Canadian gold miner Crystallex was ruled the winner in a long-running case against Venezuela, which it has sued for the forced nationalization of its assets by the Hugo Chavez government. A U.S. federal judge this week awarded the miner the right to approach Venezuela’s U.S. oil unit, Citgo, to seek its compensation of US$1.4 billion.
The Associated Press notes the ruling by Chief Judge Leonard P. Stark is unique: government assets such as Citgo’s parent, PDVSA, are as a rule protected from lawsuits targeting a state. Yet in Stark’s ruling, the judge said that Venezuela had blurred the lines between the government and the state oil firm, with a military official at the helm of PDVSA.
There is no reason to believe Crystallex will not seek to enforce the ruling as soon as possible after a decade-old legal battle. Should this happen, PDVSA, according to AP, might have to liquidate Citgo to get funds for the settlement. The company is worth a lot more than US$1.4 billion—it is valued at around US$8 billion—but cash-strapped Caracas does not have a lot of funding sources at the moment.

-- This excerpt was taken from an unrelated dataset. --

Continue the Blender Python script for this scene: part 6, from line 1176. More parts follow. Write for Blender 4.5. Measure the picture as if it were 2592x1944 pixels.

The judge has delayed the enforcing of the ruling for a week, possibly to give Crystallex and Caracas time to try and reach a payment agreement.
What could make matters worse for Venezuela is the fact that Crystallex is by far not the only company seeking compensation for the nationalization of its business in the country, and now more of those rulings could follow. ConocoPhillips is another one: the company earlier this year won a court order allowing it to seize PDVSA assets in the Caribbean as a way of getting US$2.04 billion in compensation for the nationalization of two projects by the Chavez government.
AP also quoted a broker from Caracas Capital Markets as saying bondholders could follow suit demanding their money, too. Bondholders are owed US$65 billion in bonds that Caracas stopped servicing a year ago.
"This was the most vulnerable low hanging fruit for debtholders to go after. It looks like Crystallex is the lucky lottery winner because they got there first," Russ Dallen said.